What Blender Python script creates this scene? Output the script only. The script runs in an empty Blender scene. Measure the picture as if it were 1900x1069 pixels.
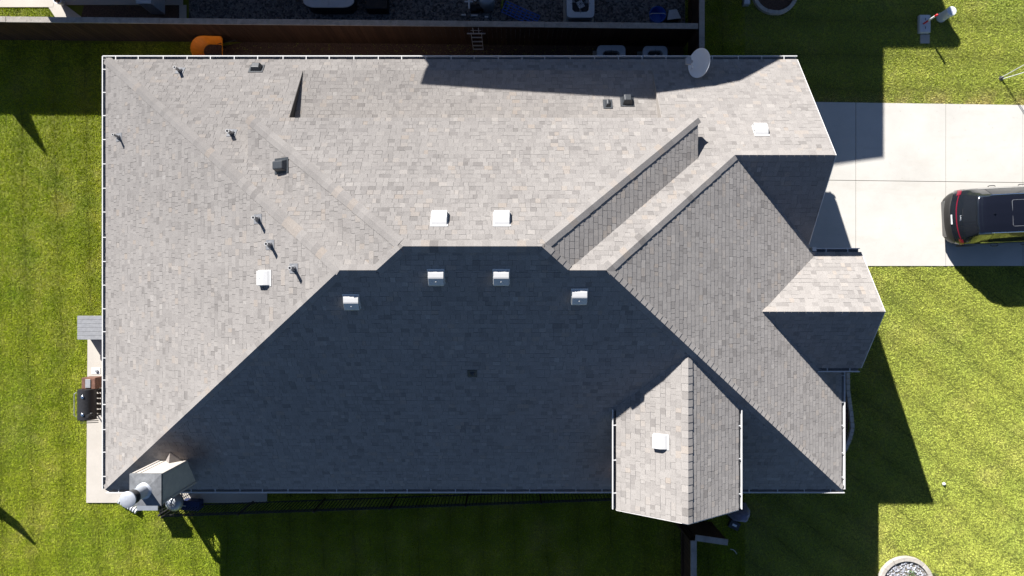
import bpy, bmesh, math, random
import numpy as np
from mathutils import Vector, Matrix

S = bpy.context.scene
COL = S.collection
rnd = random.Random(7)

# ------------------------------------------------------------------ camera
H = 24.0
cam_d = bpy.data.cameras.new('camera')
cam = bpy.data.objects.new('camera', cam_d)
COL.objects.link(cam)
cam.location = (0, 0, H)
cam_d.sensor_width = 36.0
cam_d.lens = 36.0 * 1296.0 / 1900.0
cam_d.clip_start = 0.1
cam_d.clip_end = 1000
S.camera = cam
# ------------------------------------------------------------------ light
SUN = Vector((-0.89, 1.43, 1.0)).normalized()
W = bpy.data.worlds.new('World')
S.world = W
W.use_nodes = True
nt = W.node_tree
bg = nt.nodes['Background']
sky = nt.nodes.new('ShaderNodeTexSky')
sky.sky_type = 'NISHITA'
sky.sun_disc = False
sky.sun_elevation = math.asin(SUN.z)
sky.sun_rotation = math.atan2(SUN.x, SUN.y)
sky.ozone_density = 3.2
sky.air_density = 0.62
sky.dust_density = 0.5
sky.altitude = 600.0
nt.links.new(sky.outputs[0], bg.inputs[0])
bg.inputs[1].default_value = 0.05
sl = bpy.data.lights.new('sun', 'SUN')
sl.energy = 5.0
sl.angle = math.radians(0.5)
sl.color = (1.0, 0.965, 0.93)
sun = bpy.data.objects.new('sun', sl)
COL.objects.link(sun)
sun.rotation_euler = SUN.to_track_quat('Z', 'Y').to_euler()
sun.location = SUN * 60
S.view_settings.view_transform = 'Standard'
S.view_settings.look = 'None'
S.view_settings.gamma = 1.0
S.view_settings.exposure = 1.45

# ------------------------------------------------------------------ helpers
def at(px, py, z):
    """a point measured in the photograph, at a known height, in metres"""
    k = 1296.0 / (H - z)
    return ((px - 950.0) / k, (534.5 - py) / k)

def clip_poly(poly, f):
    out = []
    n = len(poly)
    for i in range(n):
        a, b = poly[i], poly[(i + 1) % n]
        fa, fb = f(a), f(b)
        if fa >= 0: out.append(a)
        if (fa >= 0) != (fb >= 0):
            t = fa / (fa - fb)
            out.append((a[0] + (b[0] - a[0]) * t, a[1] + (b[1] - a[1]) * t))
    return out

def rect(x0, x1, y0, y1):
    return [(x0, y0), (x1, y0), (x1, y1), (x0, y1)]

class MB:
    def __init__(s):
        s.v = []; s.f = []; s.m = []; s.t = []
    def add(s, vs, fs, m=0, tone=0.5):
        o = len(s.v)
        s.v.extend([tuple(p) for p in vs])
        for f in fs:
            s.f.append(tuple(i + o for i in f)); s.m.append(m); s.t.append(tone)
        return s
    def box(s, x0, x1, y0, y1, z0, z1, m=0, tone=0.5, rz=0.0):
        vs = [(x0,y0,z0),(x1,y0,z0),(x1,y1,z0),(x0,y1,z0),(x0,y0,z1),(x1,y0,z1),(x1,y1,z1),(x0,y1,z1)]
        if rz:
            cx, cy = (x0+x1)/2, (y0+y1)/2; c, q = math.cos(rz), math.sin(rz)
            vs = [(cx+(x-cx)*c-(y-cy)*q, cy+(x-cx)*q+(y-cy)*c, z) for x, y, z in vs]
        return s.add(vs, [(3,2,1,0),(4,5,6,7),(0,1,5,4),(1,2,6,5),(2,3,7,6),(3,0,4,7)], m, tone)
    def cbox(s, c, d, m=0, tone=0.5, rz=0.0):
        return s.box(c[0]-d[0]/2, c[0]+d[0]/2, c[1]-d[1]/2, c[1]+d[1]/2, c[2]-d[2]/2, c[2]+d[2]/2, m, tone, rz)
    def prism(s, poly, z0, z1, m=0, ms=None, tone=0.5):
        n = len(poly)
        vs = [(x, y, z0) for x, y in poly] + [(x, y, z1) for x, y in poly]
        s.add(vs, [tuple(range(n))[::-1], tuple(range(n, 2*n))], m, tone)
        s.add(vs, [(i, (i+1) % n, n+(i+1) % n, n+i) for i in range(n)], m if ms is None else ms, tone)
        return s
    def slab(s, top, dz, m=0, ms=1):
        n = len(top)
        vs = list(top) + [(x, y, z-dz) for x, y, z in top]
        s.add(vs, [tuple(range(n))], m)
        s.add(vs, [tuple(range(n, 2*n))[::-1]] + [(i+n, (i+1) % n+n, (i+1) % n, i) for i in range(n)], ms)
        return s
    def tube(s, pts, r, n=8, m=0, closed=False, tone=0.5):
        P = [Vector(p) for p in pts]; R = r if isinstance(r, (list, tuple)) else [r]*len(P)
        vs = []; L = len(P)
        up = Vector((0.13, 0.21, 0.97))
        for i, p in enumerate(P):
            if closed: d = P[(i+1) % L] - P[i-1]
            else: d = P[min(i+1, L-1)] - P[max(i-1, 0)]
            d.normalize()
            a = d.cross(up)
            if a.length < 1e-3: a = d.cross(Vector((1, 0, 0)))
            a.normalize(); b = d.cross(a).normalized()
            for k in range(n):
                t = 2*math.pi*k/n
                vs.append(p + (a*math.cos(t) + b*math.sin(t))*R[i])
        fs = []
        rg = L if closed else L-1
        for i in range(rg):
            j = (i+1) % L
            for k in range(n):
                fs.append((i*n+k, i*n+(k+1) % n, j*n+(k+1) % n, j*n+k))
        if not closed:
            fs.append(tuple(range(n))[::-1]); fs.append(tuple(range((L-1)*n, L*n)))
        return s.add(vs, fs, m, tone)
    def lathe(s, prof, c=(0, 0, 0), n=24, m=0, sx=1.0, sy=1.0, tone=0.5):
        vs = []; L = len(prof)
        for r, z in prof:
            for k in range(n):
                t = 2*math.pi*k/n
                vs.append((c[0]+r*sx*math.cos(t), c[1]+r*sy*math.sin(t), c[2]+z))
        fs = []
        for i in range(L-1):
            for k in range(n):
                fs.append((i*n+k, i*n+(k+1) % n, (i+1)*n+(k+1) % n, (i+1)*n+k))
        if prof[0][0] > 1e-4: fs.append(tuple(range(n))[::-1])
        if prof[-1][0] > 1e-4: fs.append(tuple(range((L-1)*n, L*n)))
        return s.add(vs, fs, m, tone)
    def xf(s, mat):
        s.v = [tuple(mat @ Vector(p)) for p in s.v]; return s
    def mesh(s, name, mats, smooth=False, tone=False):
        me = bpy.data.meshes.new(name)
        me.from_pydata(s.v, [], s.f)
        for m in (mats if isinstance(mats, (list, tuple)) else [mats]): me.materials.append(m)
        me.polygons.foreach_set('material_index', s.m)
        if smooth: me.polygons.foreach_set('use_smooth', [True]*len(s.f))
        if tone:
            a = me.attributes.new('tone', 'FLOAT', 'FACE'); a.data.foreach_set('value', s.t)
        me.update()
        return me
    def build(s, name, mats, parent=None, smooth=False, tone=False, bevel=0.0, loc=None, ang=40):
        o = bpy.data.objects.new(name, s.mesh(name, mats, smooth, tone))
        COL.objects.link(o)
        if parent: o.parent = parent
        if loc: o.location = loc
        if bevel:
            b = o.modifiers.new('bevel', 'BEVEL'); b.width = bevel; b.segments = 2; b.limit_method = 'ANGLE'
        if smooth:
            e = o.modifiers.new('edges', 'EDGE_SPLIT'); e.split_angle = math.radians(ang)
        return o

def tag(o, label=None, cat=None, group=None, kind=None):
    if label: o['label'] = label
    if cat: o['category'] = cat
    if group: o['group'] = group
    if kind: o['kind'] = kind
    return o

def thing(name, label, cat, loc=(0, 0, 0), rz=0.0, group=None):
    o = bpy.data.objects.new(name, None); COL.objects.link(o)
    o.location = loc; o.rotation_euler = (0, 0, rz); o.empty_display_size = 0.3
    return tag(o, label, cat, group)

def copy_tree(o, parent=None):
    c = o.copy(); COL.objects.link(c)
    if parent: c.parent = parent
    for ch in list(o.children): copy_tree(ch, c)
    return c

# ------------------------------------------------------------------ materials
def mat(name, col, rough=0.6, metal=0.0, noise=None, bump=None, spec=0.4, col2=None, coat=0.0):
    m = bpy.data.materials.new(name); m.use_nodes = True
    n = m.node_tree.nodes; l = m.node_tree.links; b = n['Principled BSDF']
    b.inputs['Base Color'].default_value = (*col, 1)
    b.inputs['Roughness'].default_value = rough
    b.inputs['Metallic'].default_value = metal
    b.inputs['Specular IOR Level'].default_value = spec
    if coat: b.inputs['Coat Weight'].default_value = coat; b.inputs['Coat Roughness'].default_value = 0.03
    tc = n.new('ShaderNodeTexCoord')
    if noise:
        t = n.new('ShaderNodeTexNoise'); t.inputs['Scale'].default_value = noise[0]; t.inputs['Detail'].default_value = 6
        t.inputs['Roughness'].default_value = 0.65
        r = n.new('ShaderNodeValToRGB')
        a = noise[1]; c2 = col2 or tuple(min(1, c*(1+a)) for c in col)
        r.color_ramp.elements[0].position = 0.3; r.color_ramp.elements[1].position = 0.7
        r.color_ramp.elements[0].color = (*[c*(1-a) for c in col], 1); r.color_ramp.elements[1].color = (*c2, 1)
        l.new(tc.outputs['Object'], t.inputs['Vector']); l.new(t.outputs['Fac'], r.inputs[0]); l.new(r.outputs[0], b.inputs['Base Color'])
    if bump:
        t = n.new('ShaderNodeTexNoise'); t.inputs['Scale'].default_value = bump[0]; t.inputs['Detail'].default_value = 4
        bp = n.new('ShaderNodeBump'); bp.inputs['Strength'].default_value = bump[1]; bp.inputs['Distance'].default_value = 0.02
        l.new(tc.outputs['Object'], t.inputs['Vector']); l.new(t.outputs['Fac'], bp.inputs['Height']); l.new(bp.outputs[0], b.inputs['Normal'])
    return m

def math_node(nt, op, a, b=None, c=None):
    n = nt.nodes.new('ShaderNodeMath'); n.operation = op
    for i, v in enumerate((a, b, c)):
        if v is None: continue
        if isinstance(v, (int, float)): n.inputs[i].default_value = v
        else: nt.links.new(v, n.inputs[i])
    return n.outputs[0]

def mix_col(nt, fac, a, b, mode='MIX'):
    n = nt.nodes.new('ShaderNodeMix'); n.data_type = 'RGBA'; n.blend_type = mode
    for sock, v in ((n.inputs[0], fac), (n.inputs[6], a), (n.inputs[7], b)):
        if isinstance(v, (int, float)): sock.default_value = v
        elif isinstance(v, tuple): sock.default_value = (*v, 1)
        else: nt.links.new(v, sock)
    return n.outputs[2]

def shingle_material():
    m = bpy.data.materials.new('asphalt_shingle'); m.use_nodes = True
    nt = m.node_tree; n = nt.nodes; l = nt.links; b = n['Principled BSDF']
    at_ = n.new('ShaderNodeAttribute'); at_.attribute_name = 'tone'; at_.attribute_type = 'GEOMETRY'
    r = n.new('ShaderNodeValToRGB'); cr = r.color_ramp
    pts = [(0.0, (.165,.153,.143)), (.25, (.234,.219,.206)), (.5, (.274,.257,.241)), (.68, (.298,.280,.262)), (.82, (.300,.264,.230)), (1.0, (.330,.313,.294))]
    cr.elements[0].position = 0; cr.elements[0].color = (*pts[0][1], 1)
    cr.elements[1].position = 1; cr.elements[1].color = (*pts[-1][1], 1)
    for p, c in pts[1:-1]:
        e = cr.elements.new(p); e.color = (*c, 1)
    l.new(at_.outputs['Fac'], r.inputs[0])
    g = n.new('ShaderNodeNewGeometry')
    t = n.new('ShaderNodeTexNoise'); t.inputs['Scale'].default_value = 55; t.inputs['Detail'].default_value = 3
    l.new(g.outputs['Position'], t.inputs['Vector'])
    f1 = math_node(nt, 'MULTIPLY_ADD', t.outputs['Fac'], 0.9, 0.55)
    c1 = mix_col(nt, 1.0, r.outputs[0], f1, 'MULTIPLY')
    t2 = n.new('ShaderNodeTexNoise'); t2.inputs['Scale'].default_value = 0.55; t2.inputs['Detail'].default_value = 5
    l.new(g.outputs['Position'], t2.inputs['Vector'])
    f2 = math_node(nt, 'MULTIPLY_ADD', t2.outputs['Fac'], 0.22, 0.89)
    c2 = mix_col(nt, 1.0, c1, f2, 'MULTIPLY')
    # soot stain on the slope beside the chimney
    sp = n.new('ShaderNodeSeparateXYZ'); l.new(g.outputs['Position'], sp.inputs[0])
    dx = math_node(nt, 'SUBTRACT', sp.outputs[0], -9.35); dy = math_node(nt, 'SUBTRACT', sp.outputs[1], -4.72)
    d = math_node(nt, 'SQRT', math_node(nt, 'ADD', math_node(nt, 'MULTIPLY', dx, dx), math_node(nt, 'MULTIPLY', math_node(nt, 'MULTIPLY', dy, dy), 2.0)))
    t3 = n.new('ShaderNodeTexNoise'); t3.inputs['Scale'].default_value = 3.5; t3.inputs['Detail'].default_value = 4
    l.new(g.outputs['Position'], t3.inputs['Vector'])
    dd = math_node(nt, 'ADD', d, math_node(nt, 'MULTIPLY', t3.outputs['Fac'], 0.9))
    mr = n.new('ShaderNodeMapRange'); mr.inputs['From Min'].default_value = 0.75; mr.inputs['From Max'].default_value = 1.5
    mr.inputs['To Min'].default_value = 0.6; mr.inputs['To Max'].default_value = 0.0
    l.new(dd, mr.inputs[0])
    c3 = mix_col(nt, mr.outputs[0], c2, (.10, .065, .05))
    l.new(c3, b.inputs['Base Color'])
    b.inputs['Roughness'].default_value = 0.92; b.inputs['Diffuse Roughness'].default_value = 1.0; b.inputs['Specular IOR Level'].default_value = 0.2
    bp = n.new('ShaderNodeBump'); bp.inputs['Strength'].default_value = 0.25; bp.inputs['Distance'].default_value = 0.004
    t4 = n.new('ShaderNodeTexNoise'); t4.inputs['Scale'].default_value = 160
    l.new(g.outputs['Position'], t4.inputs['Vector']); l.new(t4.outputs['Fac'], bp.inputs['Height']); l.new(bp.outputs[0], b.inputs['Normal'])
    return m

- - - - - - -

Exactly as they appear, print the lines of the listing above from its first line through the line that contains "rnd = random.Random(7)", minus the pictures.

### The result
What Blender Python script creates this scene? Output the script only. The script runs in an empty Blender scene. Measure the picture as if it were 1900x1069 pixels.
import bpy, bmesh, math, random
import numpy as np
from mathutils import Vector, Matrix

S = bpy.context.scene
COL = S.collection
rnd = random.Random(7)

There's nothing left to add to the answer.